Just Asking Questions:
Posing questions is not necessarily skepticism. The form of the question matters and questions which lead you to a desired conclusion by the petitioner ought to be met with concern. There are misleading questions with erroneous assumptions and naive intuitions which seek to obfuscate, bullshit, and destroy your critical faculties. When I have dealt with 9/11 truthers, Ron Paul supporters and generally anti-structure types, the tactic of just asking questions is normally displayed as skepticism. I find the tactic to be nothing more than a convenient way to spout specious, spurious, and unsupported claims in order to promote alarmism, denialism, potentially inciting others to riot(while you sit on your ass and document the event and wish to lead after the chaos is over), and cynicism. Questions like "how does X function" or "what does this tell us about existing knowledge/phenomena" are far better suited to get your critical wheels rolling than something like "when did you stop beating your wife" or "why is the government still poisoning your food". The last 2 contain accusations which are meant to alarm you.
Could be or possibly:
Both have the potential to be covers to launch absurdity. Could the government or possibly some mysterious entity be poisoning your food without your knowledge? Sure, but where is the evidence which suggests the question merits serious attention? It's possible, but is it probable? It's also possible or could be the case that Barack Obama is a secret Muslim working for the cult of Scientology.
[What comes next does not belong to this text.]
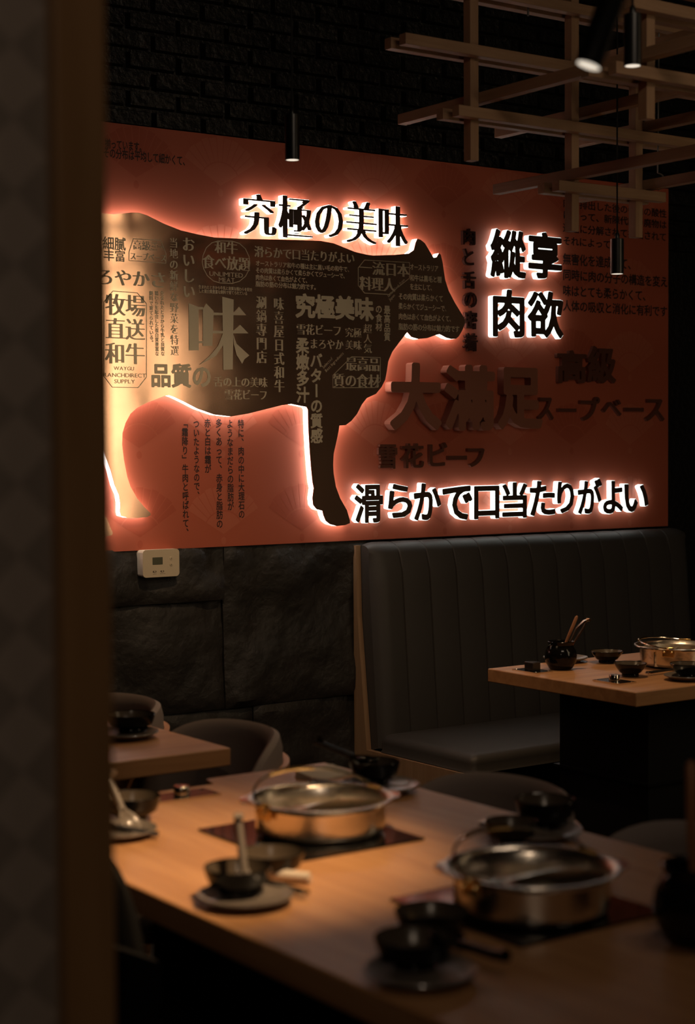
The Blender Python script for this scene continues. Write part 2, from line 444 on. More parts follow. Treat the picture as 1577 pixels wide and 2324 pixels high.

Appeals to Open-mindedness:
Open-mindedness is not an uncritical acceptance of a claim or a set of claims merely because someone presents them to you. Being open-minded is the willingness to consider new ideas. Usually when I'm told to be more open-minded, the charge is thrown at me because I did not accept a claim which was presented to me. Either I asked questions which the presenter could not answer, he became frustrated and was unwilling to say "I don't know" or "I will try to get back to you". You may also be told that you lack curiosity or respect for ideas when you demand evidence for the claim brought to you. The fact you take on the idea and apply it to reality and our understanding of existing knowledge shows the charge to be absolutely false. You can reject bad ideas and remain curious and open-minded.
Burden of Proof:
You make the positive claim then it is your job to substantiate that claim with solid evidence. It is not the job of the other person(s) to falsify your claims for you. For example, you say "God exists". I say "show me". You say "well do you have evidence to suggest God does not exist"? I have made no such claim. I am simply asking for verification of your claim. Do your job.
Fallacies:
Learn types of fallacies/errors in reasoning. The following is a good list with examples. Try to find some in your local paper/magazine, listen to the news or yourself and even friends/family.
If you want to be good at something you must practice with good tools, revise methods, challenge yourself and ditch bullshit. My racing opening can be easily substituted with whatever you like to do. With the right tools and methods and good practice with good people, you will improve and I think you will be better off because of it.